The teenage girl sat in Salimi's office, wearing a black niqab that covered everything but her sad brown eyes.

"I don't want to hide; I want to be free, open," she said in a pronounced Scottish accent. She said she usually wears jeans.

Lowering her niqab enough to reveal her long, dark hair and pretty earrings, she said she is scared of her family. Her brothers, she said, had already beaten up one of her friends because of her, and she believed they would kill her for shaming the family.

"My father would shoot me before letting me go," she said. "My parents say things are screwed up in the U.K., so they want me to marry a guy from here, who doesn't drink and smoke."

"My boyfriend is even a Muslim and from Pakistan, but they don't accept him," she continued. "I am British, but I am Pakistani, too. But why shouldn't I get to decide whom I marry?"

She looked tired, and she bent over several times complaining of stomach cramps. The pressure of recent days had been too much.

"I have left everyone, everything," she said. "I have not been a bad person to anyone. I don't know why this happened to me."


4,000 (reported) cases a year from a relatively small population is a huge issue. The threat of violence and the huge social sanctions within their community attached to resisting and going to the police must make this incredibly difficult to police and mean that many (quite possibly most) cases are not reported at all. If we assume that the estimate that there are 1.6 million Muslims in the UK is accurate, that half of those are women and the problem is underreported by half (that is almost certainly a massive underestimate of the number of unreported cases) then there is 1 case for every 100 Muslim women every year; an astonishingly high rate.

What must make things so much harder, and is so disgraceful, is that some women are being placed in this situation by doctors who breach their confidence:

"Cmdr Allen, of the Metropolitan Police, said: "GPs will tell fathers their daughter has seen them and is on the pill. That can get a girl killed."


Then, when they brave shunning and a threat of violence from their families and communities to try and escape, they then have to fear the police returning them to their tormentors:

"Shahien Taj, director of the Cardiff-based women's group The Henna Foundation, said: "Recently I had a case in Birmingham of a woman who said she can't trust the police because nine times she had run away and nine times the police returned her to her family where she got abused. Fortunately ACPO are now addressing this kind of problem openly and trying to do something about it."
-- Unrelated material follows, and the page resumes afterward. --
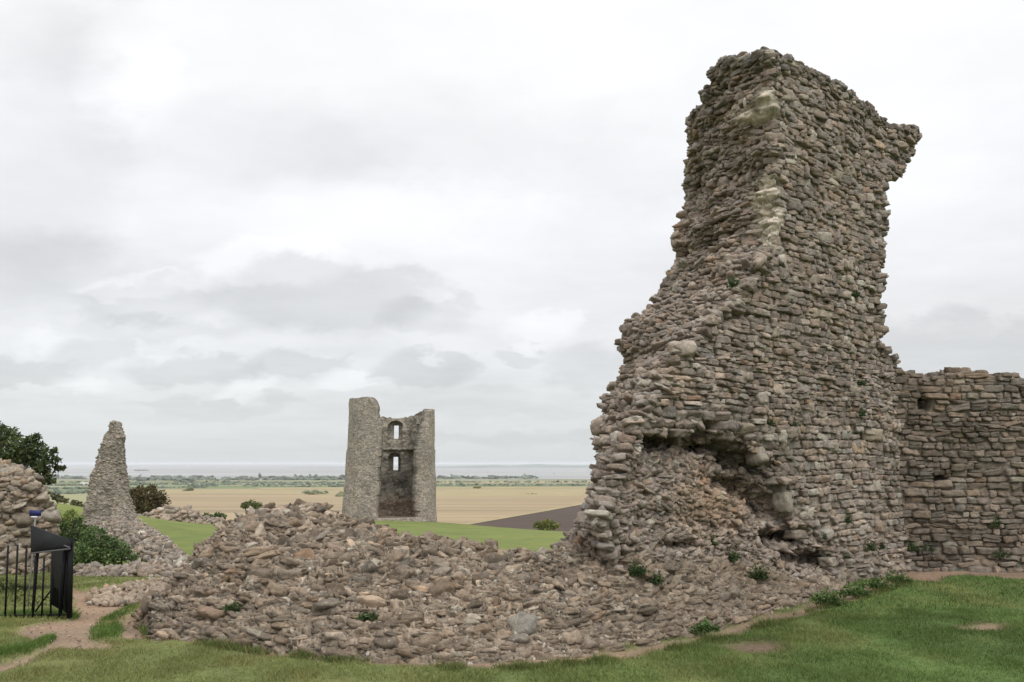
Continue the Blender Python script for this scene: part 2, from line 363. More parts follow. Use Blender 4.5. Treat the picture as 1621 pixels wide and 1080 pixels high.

And, the Job Centre using their National Insurance number and other data to help family track them across the country:

"Cmdr Allen also told The Sunday Telegraph that Job Centre workers have accessed the National Insurance details of women who flee violent husbands, tracing where they collect benefits and passing the details on to their families so they can be found and forced back to their marital home."


As if we needed more reason to distrust the argument that "if you've done nothing wrong you've got nothing to hide" with respect to big government databases.

The final result is:

"Cmdr Allen said: "We have too many areas where people don't believe this is an issue for them. But we are seeing situations across the country where victims, who are at extreme risk, are being moved to another part of the country, away from their home towns, by their families. "We also are talking here about bounty hunters and professional killers being used to track down relatives and these people are going to be killed. This is about child protection, human rights and young people having their lives destroyed and all too often being murdered because they dared to love with their heart."


I'm sorry I haven't added much to these stories but they seemed worth sharing even if I didn't have much to contribute.